[Given instruction]: Restate, word for word, all of the material shown below.
= = = = =
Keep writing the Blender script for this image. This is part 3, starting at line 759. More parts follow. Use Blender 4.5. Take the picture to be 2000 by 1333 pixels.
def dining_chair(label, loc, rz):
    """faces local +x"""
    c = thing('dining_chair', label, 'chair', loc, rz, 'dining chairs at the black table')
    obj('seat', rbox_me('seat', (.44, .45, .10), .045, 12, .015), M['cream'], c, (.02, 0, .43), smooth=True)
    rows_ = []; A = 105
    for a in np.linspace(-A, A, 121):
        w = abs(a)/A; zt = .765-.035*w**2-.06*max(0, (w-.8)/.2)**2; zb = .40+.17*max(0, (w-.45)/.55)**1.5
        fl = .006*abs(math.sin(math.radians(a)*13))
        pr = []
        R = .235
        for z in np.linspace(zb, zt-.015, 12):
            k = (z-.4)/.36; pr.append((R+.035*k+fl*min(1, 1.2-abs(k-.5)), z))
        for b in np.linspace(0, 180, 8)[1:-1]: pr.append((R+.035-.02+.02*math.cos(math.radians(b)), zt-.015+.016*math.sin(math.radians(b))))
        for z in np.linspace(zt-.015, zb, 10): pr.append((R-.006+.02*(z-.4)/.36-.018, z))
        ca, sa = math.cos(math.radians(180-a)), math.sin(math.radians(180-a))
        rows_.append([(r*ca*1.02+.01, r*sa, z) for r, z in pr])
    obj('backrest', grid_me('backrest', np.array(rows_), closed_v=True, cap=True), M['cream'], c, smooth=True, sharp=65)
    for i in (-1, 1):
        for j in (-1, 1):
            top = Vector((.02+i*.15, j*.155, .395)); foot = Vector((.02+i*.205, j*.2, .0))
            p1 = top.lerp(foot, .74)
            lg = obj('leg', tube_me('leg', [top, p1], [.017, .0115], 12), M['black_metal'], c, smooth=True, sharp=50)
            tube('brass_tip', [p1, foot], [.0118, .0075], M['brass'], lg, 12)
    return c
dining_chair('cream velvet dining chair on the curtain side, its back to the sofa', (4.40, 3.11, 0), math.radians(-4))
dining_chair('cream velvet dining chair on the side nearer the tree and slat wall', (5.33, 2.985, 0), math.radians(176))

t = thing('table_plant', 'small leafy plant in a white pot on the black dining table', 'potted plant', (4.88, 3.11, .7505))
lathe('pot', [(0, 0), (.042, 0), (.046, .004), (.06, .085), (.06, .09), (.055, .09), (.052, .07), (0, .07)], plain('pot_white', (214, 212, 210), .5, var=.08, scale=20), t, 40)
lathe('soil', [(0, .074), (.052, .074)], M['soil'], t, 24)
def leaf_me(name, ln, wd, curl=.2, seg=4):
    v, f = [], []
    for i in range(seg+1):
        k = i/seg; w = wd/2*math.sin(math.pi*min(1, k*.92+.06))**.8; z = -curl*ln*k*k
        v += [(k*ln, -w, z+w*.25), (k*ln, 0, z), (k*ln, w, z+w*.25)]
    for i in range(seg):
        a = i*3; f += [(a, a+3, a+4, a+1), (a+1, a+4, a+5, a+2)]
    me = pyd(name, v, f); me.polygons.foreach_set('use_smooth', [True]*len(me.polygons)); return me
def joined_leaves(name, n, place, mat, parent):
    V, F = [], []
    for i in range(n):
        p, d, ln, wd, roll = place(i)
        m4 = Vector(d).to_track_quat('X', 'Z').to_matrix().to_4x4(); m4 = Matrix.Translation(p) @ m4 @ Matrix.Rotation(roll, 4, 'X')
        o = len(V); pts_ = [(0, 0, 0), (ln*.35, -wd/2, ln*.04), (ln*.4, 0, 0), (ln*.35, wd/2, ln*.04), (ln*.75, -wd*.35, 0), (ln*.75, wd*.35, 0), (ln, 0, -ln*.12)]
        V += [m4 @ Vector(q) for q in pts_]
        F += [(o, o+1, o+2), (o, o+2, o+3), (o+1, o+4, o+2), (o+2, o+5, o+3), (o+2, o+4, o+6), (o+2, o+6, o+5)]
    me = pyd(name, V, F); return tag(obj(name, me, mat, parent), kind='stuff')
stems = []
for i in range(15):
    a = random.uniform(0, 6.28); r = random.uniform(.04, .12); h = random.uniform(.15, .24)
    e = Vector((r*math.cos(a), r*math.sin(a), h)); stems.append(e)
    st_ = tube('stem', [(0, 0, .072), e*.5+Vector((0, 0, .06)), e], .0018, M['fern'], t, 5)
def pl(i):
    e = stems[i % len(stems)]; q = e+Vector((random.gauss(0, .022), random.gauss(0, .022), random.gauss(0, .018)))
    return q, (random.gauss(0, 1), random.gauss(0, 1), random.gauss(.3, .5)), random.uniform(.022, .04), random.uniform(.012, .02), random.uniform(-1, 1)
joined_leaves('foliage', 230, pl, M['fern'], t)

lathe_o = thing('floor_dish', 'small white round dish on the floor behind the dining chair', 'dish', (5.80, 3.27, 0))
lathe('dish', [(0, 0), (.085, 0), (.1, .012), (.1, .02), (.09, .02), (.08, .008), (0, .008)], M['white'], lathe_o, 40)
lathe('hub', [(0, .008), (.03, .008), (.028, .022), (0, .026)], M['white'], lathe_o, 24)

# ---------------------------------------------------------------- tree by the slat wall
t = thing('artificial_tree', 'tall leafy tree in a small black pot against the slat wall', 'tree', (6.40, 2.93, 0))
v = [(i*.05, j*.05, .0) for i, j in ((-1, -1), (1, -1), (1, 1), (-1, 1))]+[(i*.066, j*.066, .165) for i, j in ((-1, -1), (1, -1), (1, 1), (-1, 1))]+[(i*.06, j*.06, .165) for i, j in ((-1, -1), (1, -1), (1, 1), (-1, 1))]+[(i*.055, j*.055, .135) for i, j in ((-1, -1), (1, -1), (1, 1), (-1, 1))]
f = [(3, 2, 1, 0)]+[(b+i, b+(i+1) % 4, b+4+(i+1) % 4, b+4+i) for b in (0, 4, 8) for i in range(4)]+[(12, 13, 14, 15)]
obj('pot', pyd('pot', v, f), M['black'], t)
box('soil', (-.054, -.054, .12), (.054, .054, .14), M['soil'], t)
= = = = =
[Task response]:
Keep writing the Blender script for this image. This is part 3, starting at line 759. More parts follow. Use Blender 4.5. Take the picture to be 2000 by 1333 pixels.
def dining_chair(label, loc, rz):
    """faces local +x"""
    c = thing('dining_chair', label, 'chair', loc, rz, 'dining chairs at the black table')
    obj('seat', rbox_me('seat', (.44, .45, .10), .045, 12, .015), M['cream'], c, (.02, 0, .43), smooth=True)
    rows_ = []; A = 105
    for a in np.linspace(-A, A, 121):
        w = abs(a)/A; zt = .765-.035*w**2-.06*max(0, (w-.8)/.2)**2; zb = .40+.17*max(0, (w-.45)/.55)**1.5
        fl = .006*abs(math.sin(math.radians(a)*13))
        pr = []
        R = .235
        for z in np.linspace(zb, zt-.015, 12):
            k = (z-.4)/.36; pr.append((R+.035*k+fl*min(1, 1.2-abs(k-.5)), z))
        for b in np.linspace(0, 180, 8)[1:-1]: pr.append((R+.035-.02+.02*math.cos(math.radians(b)), zt-.015+.016*math.sin(math.radians(b))))
        for z in np.linspace(zt-.015, zb, 10): pr.append((R-.006+.02*(z-.4)/.36-.018, z))
        ca, sa = math.cos(math.radians(180-a)), math.sin(math.radians(180-a))
        rows_.append([(r*ca*1.02+.01, r*sa, z) for r, z in pr])
    obj('backrest', grid_me('backrest', np.array(rows_), closed_v=True, cap=True), M['cream'], c, smooth=True, sharp=65)
    for i in (-1, 1):
        for j in (-1, 1):
            top = Vector((.02+i*.15, j*.155, .395)); foot = Vector((.02+i*.205, j*.2, .0))
            p1 = top.lerp(foot, .74)
            lg = obj('leg', tube_me('leg', [top, p1], [.017, .0115], 12), M['black_metal'], c, smooth=True, sharp=50)
            tube('brass_tip', [p1, foot], [.0118, .0075], M['brass'], lg, 12)
    return c
dining_chair('cream velvet dining chair on the curtain side, its back to the sofa', (4.40, 3.11, 0), math.radians(-4))
dining_chair('cream velvet dining chair on the side nearer the tree and slat wall', (5.33, 2.985, 0), math.radians(176))

t = thing('table_plant', 'small leafy plant in a white pot on the black dining table', 'potted plant', (4.88, 3.11, .7505))
lathe('pot', [(0, 0), (.042, 0), (.046, .004), (.06, .085), (.06, .09), (.055, .09), (.052, .07), (0, .07)], plain('pot_white', (214, 212, 210), .5, var=.08, scale=20), t, 40)
lathe('soil', [(0, .074), (.052, .074)], M['soil'], t, 24)
def leaf_me(name, ln, wd, curl=.2, seg=4):
    v, f = [], []
    for i in range(seg+1):
        k = i/seg; w = wd/2*math.sin(math.pi*min(1, k*.92+.06))**.8; z = -curl*ln*k*k
        v += [(k*ln, -w, z+w*.25), (k*ln, 0, z), (k*ln, w, z+w*.25)]
    for i in range(seg):
        a = i*3; f += [(a, a+3, a+4, a+1), (a+1, a+4, a+5, a+2)]
    me = pyd(name, v, f); me.polygons.foreach_set('use_smooth', [True]*len(me.polygons)); return me
def joined_leaves(name, n, place, mat, parent):
    V, F = [], []
    for i in range(n):
        p, d, ln, wd, roll = place(i)
        m4 = Vector(d).to_track_quat('X', 'Z').to_matrix().to_4x4(); m4 = Matrix.Translation(p) @ m4 @ Matrix.Rotation(roll, 4, 'X')
        o = len(V); pts_ = [(0, 0, 0), (ln*.35, -wd/2, ln*.04), (ln*.4, 0, 0), (ln*.35, wd/2, ln*.04), (ln*.75, -wd*.35, 0), (ln*.75, wd*.35, 0), (ln, 0, -ln*.12)]
        V += [m4 @ Vector(q) for q in pts_]
        F += [(o, o+1, o+2), (o, o+2, o+3), (o+1, o+4, o+2), (o+2, o+5, o+3), (o+2, o+4, o+6), (o+2, o+6, o+5)]
    me = pyd(name, V, F); return tag(obj(name, me, mat, parent), kind='stuff')
stems = []
for i in range(15):
    a = random.uniform(0, 6.28); r = random.uniform(.04, .12); h = random.uniform(.15, .24)
    e = Vector((r*math.cos(a), r*math.sin(a), h)); stems.append(e)
    st_ = tube('stem', [(0, 0, .072), e*.5+Vector((0, 0, .06)), e], .0018, M['fern'], t, 5)
def pl(i):
    e = stems[i % len(stems)]; q = e+Vector((random.gauss(0, .022), random.gauss(0, .022), random.gauss(0, .018)))
    return q, (random.gauss(0, 1), random.gauss(0, 1), random.gauss(.3, .5)), random.uniform(.022, .04), random.uniform(.012, .02), random.uniform(-1, 1)
joined_leaves('foliage', 230, pl, M['fern'], t)

lathe_o = thing('floor_dish', 'small white round dish on the floor behind the dining chair', 'dish', (5.80, 3.27, 0))
lathe('dish', [(0, 0), (.085, 0), (.1, .012), (.1, .02), (.09, .02), (.08, .008), (0, .008)], M['white'], lathe_o, 40)
lathe('hub', [(0, .008), (.03, .008), (.028, .022), (0, .026)], M['white'], lathe_o, 24)

# ---------------------------------------------------------------- tree by the slat wall
t = thing('artificial_tree', 'tall leafy tree in a small black pot against the slat wall', 'tree', (6.40, 2.93, 0))
v = [(i*.05, j*.05, .0) for i, j in ((-1, -1), (1, -1), (1, 1), (-1, 1))]+[(i*.066, j*.066, .165) for i, j in ((-1, -1), (1, -1), (1, 1), (-1, 1))]+[(i*.06, j*.06, .165) for i, j in ((-1, -1), (1, -1), (1, 1), (-1, 1))]+[(i*.055, j*.055, .135) for i, j in ((-1, -1), (1, -1), (1, 1), (-1, 1))]
f = [(3, 2, 1, 0)]+[(b+i, b+(i+1) % 4, b+4+(i+1) % 4, b+4+i) for b in (0, 4, 8) for i in range(4)]+[(12, 13, 14, 15)]
obj('pot', pyd('pot', v, f), M['black'], t)
box('soil', (-.054, -.054, .12), (.054, .054, .14), M['soil'], t)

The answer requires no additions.